_Problem statement_
Reproduce exactly the section that begins at the line containing "Write the bpy" and ends at the line containing "SC.camera = cam", both lines included; omit all other lines.

_Supplied material_

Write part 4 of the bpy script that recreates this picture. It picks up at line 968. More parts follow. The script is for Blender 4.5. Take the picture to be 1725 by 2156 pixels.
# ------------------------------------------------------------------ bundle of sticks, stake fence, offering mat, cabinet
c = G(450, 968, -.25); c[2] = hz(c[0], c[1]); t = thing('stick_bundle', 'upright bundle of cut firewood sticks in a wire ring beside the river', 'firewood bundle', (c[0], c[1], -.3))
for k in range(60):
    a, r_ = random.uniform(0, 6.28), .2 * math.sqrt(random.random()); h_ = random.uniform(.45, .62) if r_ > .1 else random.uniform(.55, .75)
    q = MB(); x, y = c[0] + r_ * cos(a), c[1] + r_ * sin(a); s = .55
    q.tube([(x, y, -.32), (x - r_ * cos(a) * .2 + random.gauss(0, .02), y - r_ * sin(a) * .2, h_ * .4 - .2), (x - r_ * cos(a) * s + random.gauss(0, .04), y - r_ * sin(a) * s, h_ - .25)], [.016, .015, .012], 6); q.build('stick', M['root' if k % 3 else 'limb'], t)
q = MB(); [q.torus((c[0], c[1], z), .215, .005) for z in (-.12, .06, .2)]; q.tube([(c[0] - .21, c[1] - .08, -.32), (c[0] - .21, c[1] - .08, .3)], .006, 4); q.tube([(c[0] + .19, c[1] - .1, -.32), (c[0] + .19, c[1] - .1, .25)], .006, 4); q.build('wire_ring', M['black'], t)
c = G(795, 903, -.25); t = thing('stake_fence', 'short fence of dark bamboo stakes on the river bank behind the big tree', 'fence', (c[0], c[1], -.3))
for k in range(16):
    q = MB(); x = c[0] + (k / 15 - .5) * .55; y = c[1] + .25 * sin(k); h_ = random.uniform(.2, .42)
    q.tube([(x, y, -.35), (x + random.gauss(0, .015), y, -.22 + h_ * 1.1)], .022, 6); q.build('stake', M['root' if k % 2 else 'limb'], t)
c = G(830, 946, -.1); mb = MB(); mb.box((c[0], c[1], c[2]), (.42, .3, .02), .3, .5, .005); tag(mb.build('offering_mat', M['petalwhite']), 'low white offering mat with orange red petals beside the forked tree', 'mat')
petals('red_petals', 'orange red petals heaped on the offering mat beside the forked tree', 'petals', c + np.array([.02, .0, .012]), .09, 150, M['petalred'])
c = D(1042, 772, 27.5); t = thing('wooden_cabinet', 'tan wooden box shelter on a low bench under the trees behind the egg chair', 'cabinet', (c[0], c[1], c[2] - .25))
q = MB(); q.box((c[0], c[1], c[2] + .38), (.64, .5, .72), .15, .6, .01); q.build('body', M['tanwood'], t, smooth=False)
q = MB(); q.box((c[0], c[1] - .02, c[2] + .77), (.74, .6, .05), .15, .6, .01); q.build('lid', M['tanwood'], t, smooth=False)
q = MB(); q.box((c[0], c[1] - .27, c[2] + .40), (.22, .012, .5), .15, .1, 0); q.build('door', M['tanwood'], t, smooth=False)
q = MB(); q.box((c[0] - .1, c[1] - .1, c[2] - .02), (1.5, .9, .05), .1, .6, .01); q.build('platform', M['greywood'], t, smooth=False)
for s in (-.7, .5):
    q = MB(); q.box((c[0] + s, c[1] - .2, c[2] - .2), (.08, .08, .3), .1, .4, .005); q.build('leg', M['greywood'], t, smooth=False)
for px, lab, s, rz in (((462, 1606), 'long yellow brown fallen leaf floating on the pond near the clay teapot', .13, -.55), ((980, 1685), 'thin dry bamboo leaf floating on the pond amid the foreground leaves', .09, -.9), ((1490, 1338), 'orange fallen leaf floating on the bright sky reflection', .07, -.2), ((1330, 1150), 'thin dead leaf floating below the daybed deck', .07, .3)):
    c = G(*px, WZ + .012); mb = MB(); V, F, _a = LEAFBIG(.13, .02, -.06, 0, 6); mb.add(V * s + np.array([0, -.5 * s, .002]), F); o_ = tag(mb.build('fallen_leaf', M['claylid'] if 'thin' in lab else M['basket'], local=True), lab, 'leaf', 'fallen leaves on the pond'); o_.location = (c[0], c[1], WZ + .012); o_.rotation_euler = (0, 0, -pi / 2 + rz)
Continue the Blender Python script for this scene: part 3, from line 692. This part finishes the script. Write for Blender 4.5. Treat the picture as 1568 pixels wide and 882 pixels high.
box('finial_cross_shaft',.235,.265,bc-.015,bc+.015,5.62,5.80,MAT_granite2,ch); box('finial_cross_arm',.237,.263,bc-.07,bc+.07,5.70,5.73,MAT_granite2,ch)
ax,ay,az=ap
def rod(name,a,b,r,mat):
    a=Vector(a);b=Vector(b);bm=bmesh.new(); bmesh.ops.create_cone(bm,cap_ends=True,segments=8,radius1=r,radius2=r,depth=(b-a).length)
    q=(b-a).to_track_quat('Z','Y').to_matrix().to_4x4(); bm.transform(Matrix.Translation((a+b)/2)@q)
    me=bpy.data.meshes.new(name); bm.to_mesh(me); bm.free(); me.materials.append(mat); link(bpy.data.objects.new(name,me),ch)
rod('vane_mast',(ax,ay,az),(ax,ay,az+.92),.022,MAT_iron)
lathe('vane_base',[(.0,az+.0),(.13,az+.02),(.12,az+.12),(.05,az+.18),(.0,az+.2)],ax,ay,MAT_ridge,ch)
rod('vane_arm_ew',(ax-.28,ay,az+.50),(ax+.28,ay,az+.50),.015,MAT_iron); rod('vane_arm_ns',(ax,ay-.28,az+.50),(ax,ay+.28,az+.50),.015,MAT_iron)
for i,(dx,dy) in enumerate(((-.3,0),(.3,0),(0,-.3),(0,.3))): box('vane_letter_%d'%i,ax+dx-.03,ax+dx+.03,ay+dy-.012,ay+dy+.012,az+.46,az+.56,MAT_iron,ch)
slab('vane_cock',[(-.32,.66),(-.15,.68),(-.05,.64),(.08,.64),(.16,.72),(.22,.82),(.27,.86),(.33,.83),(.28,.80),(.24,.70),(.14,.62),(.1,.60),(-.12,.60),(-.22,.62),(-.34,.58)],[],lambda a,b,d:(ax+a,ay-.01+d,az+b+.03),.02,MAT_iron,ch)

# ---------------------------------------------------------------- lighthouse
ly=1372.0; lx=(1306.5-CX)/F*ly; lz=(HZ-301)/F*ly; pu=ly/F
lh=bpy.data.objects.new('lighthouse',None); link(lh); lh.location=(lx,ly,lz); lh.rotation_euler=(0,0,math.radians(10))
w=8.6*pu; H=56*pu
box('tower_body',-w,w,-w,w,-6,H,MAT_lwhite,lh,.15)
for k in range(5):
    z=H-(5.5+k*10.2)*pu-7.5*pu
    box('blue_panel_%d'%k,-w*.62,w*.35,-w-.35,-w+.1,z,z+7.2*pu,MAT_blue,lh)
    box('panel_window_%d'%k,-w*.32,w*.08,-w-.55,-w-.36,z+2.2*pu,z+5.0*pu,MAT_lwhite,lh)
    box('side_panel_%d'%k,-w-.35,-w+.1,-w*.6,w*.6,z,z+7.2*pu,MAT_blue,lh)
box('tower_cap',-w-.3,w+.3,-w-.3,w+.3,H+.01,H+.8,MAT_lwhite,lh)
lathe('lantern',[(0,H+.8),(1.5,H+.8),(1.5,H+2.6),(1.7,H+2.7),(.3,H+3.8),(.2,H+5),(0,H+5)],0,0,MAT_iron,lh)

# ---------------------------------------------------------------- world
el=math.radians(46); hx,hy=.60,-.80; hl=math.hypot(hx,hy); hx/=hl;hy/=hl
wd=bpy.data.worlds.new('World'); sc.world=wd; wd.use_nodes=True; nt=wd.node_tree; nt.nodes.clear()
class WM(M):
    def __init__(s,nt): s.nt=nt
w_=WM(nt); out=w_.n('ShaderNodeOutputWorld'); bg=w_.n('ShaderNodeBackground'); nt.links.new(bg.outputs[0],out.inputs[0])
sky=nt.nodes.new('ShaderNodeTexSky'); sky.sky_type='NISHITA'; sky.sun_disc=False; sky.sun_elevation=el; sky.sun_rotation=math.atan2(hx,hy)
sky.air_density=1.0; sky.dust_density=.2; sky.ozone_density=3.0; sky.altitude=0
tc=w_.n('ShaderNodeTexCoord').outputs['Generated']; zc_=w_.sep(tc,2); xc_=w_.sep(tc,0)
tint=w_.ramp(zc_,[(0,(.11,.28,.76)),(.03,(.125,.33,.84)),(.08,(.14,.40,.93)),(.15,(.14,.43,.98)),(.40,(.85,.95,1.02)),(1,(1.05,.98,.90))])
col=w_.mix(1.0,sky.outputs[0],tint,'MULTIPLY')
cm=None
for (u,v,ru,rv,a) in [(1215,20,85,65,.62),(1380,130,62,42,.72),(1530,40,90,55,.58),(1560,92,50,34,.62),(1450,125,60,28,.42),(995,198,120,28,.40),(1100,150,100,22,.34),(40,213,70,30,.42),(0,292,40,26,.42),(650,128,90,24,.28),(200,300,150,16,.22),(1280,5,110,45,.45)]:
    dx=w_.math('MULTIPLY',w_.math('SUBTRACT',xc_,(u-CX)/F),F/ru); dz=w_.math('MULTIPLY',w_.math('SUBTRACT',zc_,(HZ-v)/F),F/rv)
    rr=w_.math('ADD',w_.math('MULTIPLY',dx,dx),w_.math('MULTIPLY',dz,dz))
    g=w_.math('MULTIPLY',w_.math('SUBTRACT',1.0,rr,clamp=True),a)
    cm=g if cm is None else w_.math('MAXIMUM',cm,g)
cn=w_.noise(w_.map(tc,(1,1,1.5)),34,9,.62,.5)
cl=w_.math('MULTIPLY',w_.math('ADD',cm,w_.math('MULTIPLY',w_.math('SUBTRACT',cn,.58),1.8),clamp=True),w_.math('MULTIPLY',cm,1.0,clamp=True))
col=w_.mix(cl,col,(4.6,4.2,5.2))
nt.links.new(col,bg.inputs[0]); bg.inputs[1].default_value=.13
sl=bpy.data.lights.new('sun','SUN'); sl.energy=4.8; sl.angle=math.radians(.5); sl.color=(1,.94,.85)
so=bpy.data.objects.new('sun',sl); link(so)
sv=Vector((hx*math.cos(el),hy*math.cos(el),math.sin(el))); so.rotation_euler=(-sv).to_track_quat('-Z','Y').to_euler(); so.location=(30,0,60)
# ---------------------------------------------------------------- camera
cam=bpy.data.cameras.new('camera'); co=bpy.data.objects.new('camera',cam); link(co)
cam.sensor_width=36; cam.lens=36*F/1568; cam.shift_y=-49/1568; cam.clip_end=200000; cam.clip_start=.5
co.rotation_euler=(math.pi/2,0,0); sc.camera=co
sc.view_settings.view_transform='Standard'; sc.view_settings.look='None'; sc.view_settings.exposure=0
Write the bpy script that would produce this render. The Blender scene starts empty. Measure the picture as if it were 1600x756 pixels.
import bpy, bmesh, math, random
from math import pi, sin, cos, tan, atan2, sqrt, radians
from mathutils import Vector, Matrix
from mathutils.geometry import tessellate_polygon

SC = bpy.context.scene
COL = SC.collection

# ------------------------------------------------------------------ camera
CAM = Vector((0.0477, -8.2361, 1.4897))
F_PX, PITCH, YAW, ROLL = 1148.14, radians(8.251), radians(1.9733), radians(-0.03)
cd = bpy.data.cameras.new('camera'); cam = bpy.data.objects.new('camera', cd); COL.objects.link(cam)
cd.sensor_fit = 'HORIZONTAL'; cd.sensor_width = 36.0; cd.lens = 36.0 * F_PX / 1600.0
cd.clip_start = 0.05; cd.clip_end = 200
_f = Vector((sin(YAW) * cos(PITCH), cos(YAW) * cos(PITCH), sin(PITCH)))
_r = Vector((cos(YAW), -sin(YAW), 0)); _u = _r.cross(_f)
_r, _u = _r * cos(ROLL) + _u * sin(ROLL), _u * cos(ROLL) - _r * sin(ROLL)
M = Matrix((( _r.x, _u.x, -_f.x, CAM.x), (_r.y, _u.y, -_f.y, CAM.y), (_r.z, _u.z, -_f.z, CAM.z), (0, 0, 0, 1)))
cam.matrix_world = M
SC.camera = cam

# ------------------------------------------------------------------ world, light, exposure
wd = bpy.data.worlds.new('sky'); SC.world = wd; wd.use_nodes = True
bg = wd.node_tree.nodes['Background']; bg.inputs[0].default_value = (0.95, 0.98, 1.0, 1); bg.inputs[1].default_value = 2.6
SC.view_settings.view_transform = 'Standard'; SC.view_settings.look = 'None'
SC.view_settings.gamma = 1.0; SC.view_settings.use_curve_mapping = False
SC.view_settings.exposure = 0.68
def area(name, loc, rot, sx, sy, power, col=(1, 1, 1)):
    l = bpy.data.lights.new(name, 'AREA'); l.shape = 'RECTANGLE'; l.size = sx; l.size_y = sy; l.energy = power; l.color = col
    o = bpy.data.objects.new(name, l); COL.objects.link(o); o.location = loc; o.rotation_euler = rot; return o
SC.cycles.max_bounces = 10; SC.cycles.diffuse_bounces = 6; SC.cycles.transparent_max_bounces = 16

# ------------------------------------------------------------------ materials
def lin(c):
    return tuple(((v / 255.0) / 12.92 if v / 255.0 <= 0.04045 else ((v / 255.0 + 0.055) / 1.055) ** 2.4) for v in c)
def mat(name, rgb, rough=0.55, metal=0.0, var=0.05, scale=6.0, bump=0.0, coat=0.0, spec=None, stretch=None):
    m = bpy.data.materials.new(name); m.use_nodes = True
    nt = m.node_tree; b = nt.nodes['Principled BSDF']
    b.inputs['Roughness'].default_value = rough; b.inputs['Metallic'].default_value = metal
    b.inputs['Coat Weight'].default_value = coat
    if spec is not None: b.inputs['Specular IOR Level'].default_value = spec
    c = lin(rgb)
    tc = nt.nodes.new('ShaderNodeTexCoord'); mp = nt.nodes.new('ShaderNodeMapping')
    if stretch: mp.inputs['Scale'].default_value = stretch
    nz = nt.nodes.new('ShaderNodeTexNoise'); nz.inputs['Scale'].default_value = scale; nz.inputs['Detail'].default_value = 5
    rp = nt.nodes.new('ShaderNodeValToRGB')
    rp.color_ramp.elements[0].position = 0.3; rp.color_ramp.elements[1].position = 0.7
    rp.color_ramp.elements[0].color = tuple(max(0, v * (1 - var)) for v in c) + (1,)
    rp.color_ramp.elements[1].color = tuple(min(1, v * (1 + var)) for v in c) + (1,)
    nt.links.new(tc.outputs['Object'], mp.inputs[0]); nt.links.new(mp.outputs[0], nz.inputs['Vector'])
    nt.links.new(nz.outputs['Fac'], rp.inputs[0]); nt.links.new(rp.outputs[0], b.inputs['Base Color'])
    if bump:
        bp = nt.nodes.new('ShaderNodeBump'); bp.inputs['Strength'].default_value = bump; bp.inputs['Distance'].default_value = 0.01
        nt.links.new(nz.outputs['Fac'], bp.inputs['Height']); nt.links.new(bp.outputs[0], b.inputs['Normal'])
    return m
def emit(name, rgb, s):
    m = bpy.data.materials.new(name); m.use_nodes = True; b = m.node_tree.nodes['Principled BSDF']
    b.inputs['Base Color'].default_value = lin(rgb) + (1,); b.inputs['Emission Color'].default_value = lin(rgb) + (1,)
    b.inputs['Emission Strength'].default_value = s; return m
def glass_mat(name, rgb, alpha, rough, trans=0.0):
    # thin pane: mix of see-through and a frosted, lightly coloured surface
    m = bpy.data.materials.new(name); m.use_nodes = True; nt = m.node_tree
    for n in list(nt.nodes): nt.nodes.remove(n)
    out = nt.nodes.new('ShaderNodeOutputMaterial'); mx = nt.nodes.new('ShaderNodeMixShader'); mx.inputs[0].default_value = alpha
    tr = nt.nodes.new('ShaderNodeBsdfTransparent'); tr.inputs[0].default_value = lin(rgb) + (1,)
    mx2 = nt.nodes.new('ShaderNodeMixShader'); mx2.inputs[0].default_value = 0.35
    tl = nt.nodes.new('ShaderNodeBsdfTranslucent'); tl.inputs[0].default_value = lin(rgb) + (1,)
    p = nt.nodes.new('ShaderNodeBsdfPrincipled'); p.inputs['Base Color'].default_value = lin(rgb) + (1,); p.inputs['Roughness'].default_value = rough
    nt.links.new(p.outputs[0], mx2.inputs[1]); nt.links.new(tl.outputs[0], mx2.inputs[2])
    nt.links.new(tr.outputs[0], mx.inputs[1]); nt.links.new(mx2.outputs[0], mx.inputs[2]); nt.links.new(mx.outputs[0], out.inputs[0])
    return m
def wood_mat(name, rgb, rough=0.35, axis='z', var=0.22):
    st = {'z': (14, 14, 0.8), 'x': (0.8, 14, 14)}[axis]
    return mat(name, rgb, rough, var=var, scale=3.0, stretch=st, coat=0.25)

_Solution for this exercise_
Write the bpy script that would produce this render. The Blender scene starts empty. Measure the picture as if it were 1600x756 pixels.
import bpy, bmesh, math, random
from math import pi, sin, cos, tan, atan2, sqrt, radians
from mathutils import Vector, Matrix
from mathutils.geometry import tessellate_polygon

SC = bpy.context.scene
COL = SC.collection

# ------------------------------------------------------------------ camera
CAM = Vector((0.0477, -8.2361, 1.4897))
F_PX, PITCH, YAW, ROLL = 1148.14, radians(8.251), radians(1.9733), radians(-0.03)
cd = bpy.data.cameras.new('camera'); cam = bpy.data.objects.new('camera', cd); COL.objects.link(cam)
cd.sensor_fit = 'HORIZONTAL'; cd.sensor_width = 36.0; cd.lens = 36.0 * F_PX / 1600.0
cd.clip_start = 0.05; cd.clip_end = 200
_f = Vector((sin(YAW) * cos(PITCH), cos(YAW) * cos(PITCH), sin(PITCH)))
_r = Vector((cos(YAW), -sin(YAW), 0)); _u = _r.cross(_f)
_r, _u = _r * cos(ROLL) + _u * sin(ROLL), _u * cos(ROLL) - _r * sin(ROLL)
M = Matrix((( _r.x, _u.x, -_f.x, CAM.x), (_r.y, _u.y, -_f.y, CAM.y), (_r.z, _u.z, -_f.z, CAM.z), (0, 0, 0, 1)))
cam.matrix_world = M
SC.camera = cam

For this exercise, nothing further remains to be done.